Numerous amendments are expected from members of both parties before a final vote. And several contentious issues - from paying for the overhaul to dealing with coverage for abortion procedures and illegal aliens - remain unresolved.

After the House and Senate approve separate measures, those bills would have to be merged into a single compromise measure, which would then have to be approved by each chamber. Only then could it be sent to the president to sign or veto.

Talking with reporters after her floor speech, Lincoln suggested the process could be expedited if the House skipped the lengthy conference process and vote to accept the Senate’s bill. She echoed Senate leaders, who have predicted the process could spill into next year.

“It’s going to take a good bit of leadership to make sure that process actually goes forward and it doesn’t fall off into a ditch of real partisan bickering,” she said in a conference call with Arkansas reporters.

A key to that, Lincoln said, would be for Obama to be more involved. Although she met with the president at the White House earlier this month to discuss health care, she didn’t talk with him in the days leading to Saturday’s vote.

On the other hand, Lincoln said, she has talked at length with Reid and Finance Committee Chairman Max Baucus, D-Mont. She also discussed the issue with former President Bill Clinton, who oversaw a failed attempt to overhaul health care during his administration.

None of them pressured her to support the measure, Lincoln said.

“Every one of them said, ‘You do what’s right; do what you think is the right thing to do,’” she said. “I was very pleased.

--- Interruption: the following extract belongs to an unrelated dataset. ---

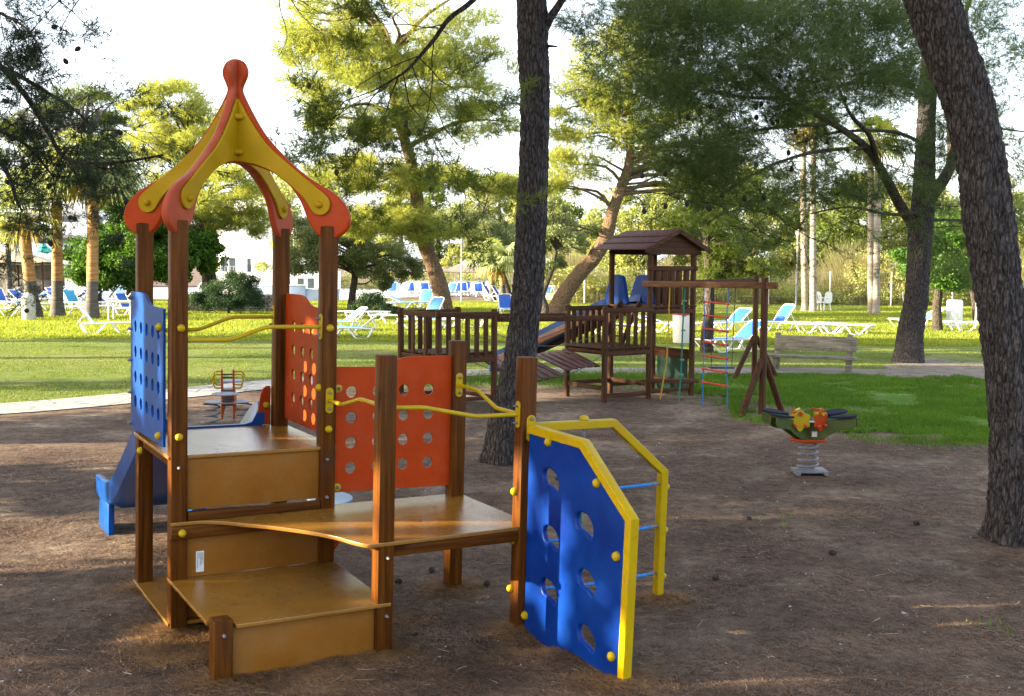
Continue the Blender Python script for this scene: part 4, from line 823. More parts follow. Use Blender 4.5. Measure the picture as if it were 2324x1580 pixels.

There was no arm twisting or any of that.”

The Senate’s bill contains key differences from the House version. It aims to provide coverage for 94 percent of legal residents. That’s up from the current 83 percent of those under age 65 who have coverage, but lower than the 96 percent who would be covered under the House bill.

Like the House bill, it would require virtually all Americans to buy health insurance. But in contrast to the House’s, it would not require businesses to provide coverage, although they might have to pay fees to offset the cost of their employees’ coverage.

Both bills would create a public health-insurance option as well as a health exchange of participating plans, although there are differences between the House and Senate versions, such as the Senate’s provision to allow states to opt out of the public option.

Both the Senate and House measures would prohibit insurers from denying coverage on the basis of pre-existing conditions, imposing coverage limits, or varying premiums on the basis of criteria such as age or sex.